A team of physicists from the University of Texas, El Paso, has developed a highly magnetic material that retains its magnetism at room temperature.
The new magnetic material is also free of high-demand rare earth elements, meaning it could be easily mass-produced.
“I was really doubting its magnetism, but our results show clearly superparamagnetic behaviour,” said Ahmed El-Gendy, senior author and physicist at the University of Texas, El Paso.
Superparamagnetism is a controllable form of magnetism where applying an external magnetic field aligns the magnetic moments of a material and magnetises it.
The results of the study, ‘Room temperature colossal superparamagnetic order in aminoferrocene-graphene molecular magnets,’ was published in Applied Physics Letters.
The potential of the magnetic material in quantum computers
Currently, quantum computers are confined to cool rooms close to absolute zero (-273°C), where particles are less likely to tumble out of their critical quantum states.
Breaking through this temperature barrier to develop magnetic materials that still exhibit quantum properties at room temperatures has long been the goal of quantum computing.
Molecular magnets are an extremely promising option for creating qubits, which are at the base of quantum information.
Magnetic materials are already used in our current computers. They are at the helm of spintronics, devices that use an electron’s spin direction in addition to its electronic charge to encode data.
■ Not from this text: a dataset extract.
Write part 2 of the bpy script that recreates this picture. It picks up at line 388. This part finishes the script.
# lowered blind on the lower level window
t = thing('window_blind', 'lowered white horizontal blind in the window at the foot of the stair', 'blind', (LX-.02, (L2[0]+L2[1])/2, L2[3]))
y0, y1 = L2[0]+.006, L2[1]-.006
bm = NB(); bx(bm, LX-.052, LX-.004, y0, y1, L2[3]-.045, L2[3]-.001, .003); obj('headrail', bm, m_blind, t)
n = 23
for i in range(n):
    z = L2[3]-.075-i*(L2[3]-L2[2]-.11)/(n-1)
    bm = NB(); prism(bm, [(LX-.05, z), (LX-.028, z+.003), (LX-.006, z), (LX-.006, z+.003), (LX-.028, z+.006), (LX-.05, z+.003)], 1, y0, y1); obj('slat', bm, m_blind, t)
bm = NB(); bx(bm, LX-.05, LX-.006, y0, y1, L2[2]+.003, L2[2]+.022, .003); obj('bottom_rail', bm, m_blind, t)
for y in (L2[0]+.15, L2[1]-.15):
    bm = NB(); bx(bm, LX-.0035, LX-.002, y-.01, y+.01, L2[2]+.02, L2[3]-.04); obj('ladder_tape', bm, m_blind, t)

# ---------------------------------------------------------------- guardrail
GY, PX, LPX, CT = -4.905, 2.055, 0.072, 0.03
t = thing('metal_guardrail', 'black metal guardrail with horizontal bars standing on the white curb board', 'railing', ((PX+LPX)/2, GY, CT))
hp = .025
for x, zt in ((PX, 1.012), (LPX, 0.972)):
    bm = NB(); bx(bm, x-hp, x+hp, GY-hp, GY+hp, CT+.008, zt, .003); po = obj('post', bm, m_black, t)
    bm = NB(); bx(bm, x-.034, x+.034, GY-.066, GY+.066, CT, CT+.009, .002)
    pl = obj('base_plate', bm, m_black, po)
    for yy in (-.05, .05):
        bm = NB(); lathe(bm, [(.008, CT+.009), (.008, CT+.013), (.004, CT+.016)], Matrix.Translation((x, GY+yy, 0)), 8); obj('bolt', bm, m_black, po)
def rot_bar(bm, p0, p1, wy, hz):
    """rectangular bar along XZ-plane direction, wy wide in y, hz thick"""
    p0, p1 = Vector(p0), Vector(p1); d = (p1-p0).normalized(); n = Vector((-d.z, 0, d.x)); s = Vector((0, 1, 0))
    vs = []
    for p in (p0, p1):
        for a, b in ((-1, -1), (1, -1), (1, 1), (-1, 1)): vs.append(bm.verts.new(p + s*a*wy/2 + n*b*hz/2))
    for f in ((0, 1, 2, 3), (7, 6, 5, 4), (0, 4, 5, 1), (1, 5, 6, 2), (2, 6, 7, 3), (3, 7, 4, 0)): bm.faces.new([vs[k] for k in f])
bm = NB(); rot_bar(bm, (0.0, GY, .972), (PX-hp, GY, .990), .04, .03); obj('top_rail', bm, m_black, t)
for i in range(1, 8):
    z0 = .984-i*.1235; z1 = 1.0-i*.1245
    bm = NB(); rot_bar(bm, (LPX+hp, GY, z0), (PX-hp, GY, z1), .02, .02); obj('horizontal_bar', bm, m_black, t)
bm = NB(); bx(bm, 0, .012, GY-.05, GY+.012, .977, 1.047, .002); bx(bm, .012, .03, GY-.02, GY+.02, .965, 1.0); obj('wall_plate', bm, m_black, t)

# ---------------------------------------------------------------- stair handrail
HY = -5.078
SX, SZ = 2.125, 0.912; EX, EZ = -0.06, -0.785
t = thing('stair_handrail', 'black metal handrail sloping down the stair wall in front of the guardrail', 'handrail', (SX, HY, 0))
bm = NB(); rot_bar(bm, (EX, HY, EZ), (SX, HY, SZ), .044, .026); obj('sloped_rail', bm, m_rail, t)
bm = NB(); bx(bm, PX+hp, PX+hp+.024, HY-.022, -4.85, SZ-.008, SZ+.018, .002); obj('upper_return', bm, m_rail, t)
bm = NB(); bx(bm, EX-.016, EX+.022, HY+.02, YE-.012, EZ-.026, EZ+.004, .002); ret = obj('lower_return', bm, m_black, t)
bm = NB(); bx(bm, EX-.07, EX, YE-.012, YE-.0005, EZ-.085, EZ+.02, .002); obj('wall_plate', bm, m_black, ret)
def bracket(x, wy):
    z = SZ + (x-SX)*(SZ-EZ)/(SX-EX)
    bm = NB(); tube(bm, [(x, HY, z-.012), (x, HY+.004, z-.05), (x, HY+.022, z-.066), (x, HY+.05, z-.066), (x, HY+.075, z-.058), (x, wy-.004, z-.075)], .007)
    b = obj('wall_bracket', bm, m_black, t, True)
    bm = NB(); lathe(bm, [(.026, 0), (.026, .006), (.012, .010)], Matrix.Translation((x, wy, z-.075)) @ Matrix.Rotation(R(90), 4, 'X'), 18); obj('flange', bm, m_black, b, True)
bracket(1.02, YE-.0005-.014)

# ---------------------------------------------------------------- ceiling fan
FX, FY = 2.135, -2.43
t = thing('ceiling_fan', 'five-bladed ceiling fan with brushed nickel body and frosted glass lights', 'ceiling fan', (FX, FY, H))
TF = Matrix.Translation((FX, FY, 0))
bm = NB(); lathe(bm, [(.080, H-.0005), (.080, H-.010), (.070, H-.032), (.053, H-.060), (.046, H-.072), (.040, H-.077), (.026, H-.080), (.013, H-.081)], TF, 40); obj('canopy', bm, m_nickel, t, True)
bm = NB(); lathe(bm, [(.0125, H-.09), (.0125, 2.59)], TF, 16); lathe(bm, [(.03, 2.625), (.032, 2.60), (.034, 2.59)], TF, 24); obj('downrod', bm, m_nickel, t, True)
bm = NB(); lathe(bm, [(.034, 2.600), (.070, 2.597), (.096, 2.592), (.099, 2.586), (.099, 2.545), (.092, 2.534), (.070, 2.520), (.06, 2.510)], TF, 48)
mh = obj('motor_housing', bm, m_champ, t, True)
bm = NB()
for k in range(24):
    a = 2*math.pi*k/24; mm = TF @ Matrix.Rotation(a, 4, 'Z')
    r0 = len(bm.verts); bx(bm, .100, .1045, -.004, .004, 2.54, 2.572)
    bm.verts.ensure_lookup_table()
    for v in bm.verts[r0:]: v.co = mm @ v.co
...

Quantum computers could be next, with magnetic materials giving rise to spin qubits – pairs of particles such as electrons whose directional spins are linked on a quantum level.
Creating stable qubits
Instead of adding all the composite ingredients at once, the team synthesised the magnetic material in a series of steps.
This made it possible for the material to exhibit its magnetism at room temperature.
The sequential synthesis method sandwiched the aminoferrocene between two sheets of graphene oxide and produced a material 100 times more magnetic than pure iron.
Further experiments confirmed the magnetic material retained its properties at and above room temperature.
In their paper, the team states: “These findings open routes of room temperature long-range order molecular magnets and their potential for quantum computing and data storage applications.”
More tests of the new material will be required to see if the results can be replicated by other groups.
However, progress in this field of molecular magnets is encouraging and offers another promising option for creating stable qubits.